Late in 2019, the sources said, Singh succeeded in initiating contact between a Hizb-ul-Mujahideen operative and the RAW at a safehouse in Jammu. Though the meeting led nowhere, the sources said, it added value to Singh as an asset for RAW.

But, the official claimed, RAW failed to exercise adequate oversight over Singh — allowing him to use the opportunity for personal benefit. RAW, the source, was also unaware about Singh’s plans to personally drive with Mushtaq and Mir to Jammu — the journey during which a separate intelligence operation by the Jammu and Kashmir Police led to his arrest.

In the course of interrogation by the National Investigation Agency, an officer familiar with the investigation said Singh had denied accepting bribes from jihadists in the past, or contact with Pakistan’s Inter-Services Intelligence agency.

Police sources in Jammu and Kashmir said they were content with the Union Government’s decision to hand the case over to the NIA, noting that Atul Goel — the Deputy Inspector-General of Police in charge of Singh’s arrest — worked for the central organisation until recently.

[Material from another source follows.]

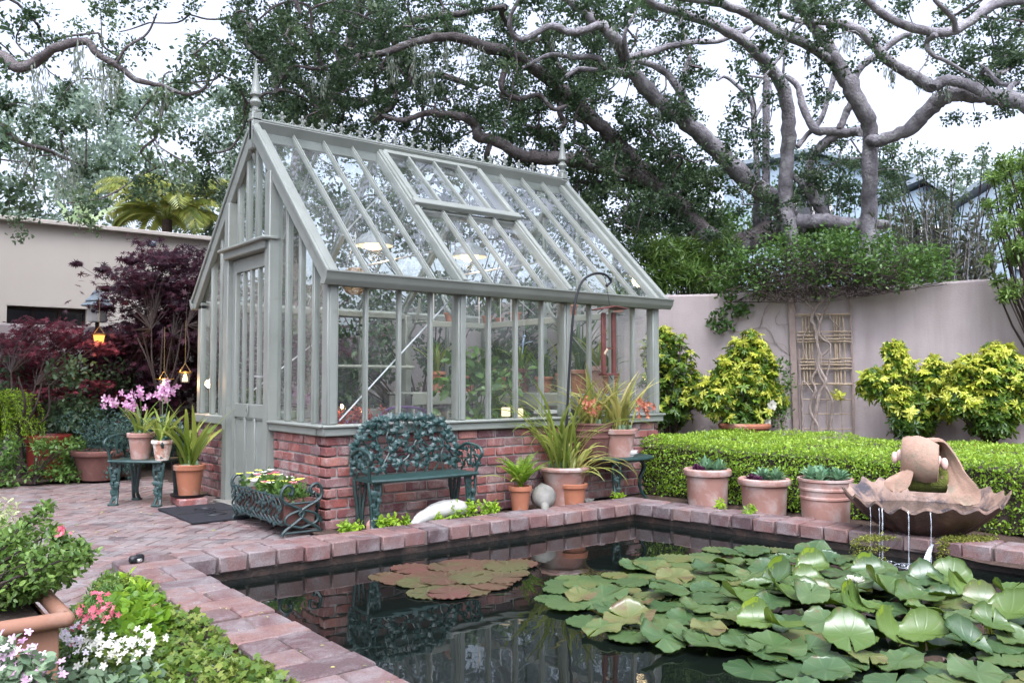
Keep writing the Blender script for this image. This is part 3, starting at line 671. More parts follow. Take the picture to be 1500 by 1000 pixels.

“Had the case not been handed over to the NIA,” one senior police official said, “critics would have been attacking the government for allowing the police to investigate itself”.

NIA officials said RAW’s contacts with Singh could raise legal issues, given that the external intelligence service had no charter to conduct intelligence operations with the country. The officer noted that “there is no legal framework in India even for legitimate intelligence operations, like recruiting criminals as informers or setting up front organisations for deception,” the officer noted. “In cases like these, this poses a real problem”.

“Frankly”, the officer added, “there is no dark conspiracy here”. “There might be dark humour”, he added, “but no dark conspiracy”.